Simplify the expression to find the horizontal asymptote: $4\cdot \frac{-1}{4}=-1$.

Step 5:

List the horizontal asymptotes: $y=1$ and $y=-1$.

Step 6:

Check for oblique asymptotes by attempting polynomial division. Since the function involves a square root, no oblique asymptotes can be found.

Step 7:

Compile the set of all asymptotes: No vertical asymptotes, horizontal asymptotes at $y=1$ and $y=-1$, and no oblique asymptotes.

Knowledge Notes:

To find the asymptotes of a function, you typically need to consider three types: vertical, horizontal, and oblique (slant) asymptotes.

1. Vertical Asymptotes: These occur where the function goes to infinity, typically at points where the denominator is zero. However, if the numerator and denominator both go to zero, you may need to use limits or simplify the expression further to determine if a vertical asymptote exists.

2. Horizontal Asymptotes: These are found by evaluating the limit of the function as $x$ approaches infinity or negative infinity. If the degree of the polynomial in the numerator is less than the degree of the polynomial in the denominator, the horizontal asymptote is $y=0$. If the degrees are equal, the horizontal asymptote is the ratio of the leading coefficients.

3. Oblique Asymptotes: If the degree of the numerator is exactly one more than the degree of the denominator, the function may have an oblique asymptote. You can find it by performing polynomial long division or synthetic division.
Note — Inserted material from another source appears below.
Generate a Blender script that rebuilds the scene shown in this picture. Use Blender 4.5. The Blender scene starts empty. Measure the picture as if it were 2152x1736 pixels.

In the given problem, the function has no vertical asymptotes since the square root in the denominator is always defined for real numbers. The horizontal asymptotes are found by evaluating limits as $x$ approaches positive and negative infinity, which yield $y=1$ and $y=-1$, respectively. There are no oblique asymptotes because the function does not have a higher degree in the numerator compared to the denominator and also because of the presence of the square root.